National Mario Day!

Today we celebrate National Mario Day.  This day is observed annually on March 10th.

If your name is Mario, start celebrating.   Mario is a popular name and most famous characters and celebrities are named Mario.  The most famous character name Mario is a fictional character in a Japanese game for Nintendo.  If you grow up playing video games, you will know what and who I am talking about.

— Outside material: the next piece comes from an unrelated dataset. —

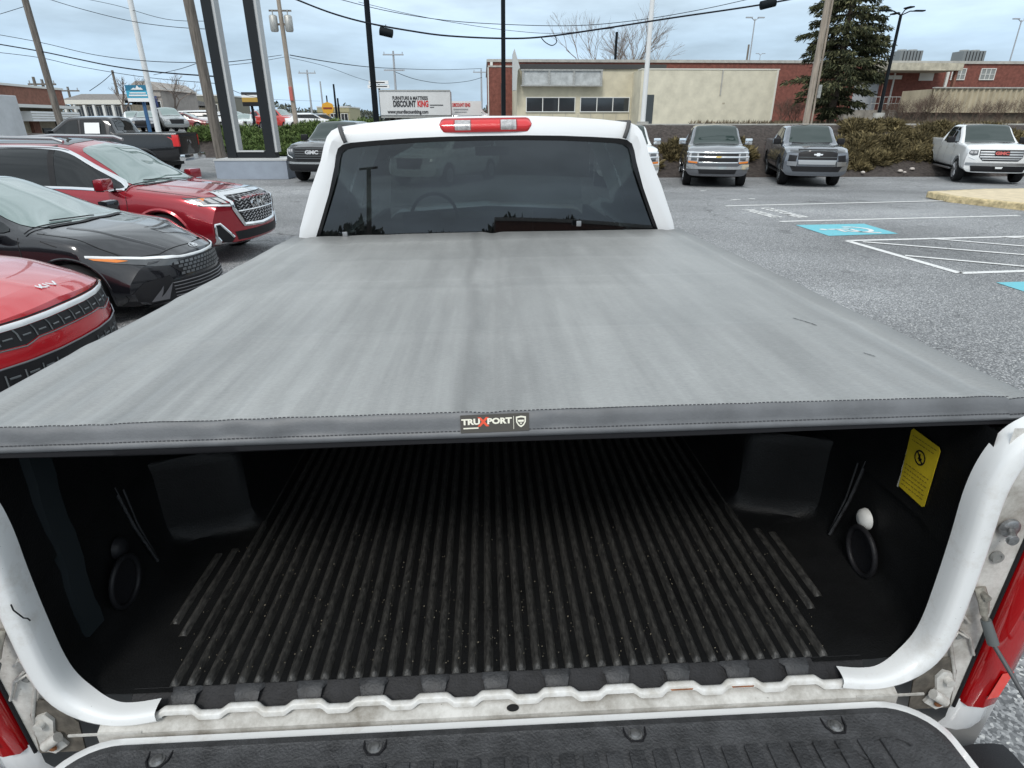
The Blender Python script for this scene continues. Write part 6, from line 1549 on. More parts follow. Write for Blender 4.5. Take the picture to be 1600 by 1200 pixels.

Mario is the brother of Luigi in the Super Mario video game franchise owned by Nintendo created by video game designer Shigeru Miyamoto. The short pudgy, Italian plumber who resides in the Mushroom Kingdom has appeared in 200 video games since his creation.  His adventures involve saving Princess Peach from the Koopa villain named Bowser and his sidekick is his brother named Luigi.

Did you know that the popular game ‘Super Mario’ has over 500 million units sold worldwide, and the Mario game franchise is the best-selling video game of all time?  In the real world, many other celebrities named Mario had been famous also like Mario Lemieux, the famous Pittsburgh Penguins Hockey player, Mario Lopez, an actor, Mario Andretti, the race car driver, Mario Batali, a famous celebrity chef, and many more.

So, if your name is Mario, be thankful because who knows that you will be on the Hall of Fame one day.  So, today, celebrate this day by playing the classic game Super Mario with friends and family.  Share on social media some photos and fun experience using #MarioDay.

1876 Speech transmitted by telephone

On this day, the first discernible speech is transmitted over a telephone system when inventor Alexander Graham Bell summons his assistant in another room by saying, “Mr. Watson, come here; I want you.” Bell had received a comprehensive telephone patent just three days before.

Alexander Graham Bell, born in Edinburgh, Scotland, in 1847, was the son of Alexander Melville Bell, a leading authority in public speaking and speech correction. The young Bell was trained to take over the family business, and while still a teenager he became a voice teacher and began to experiment in sound. In 1870, his family moved to Ontario, Canada, and in 1871 Bell went to Boston to demonstrate his father’s method of teaching speech to the deaf. The next year, he opened his own school in Boston for training teachers of the deaf and in 1873 became a professor of vocal physiology at Boston University.

In his free time, Bell experimented with sound waves and became convinced that it would be possible to transmit speech over a telegraph-like system. He enlisted the aid of a gifted mechanic, Thomas Watson, and together the two spent countless nights trying to convert Bell’s ideas into practical form. In 1875, while working on his multiple harmonic telegraphs, Bell developed the basic ideas for the telephone. He designed a device to transmit speech vibrations electrically between two receivers and in June 1875 tested his invention. No intelligible words were transmitted, but sounds resembling human speech were heard at the receiving end.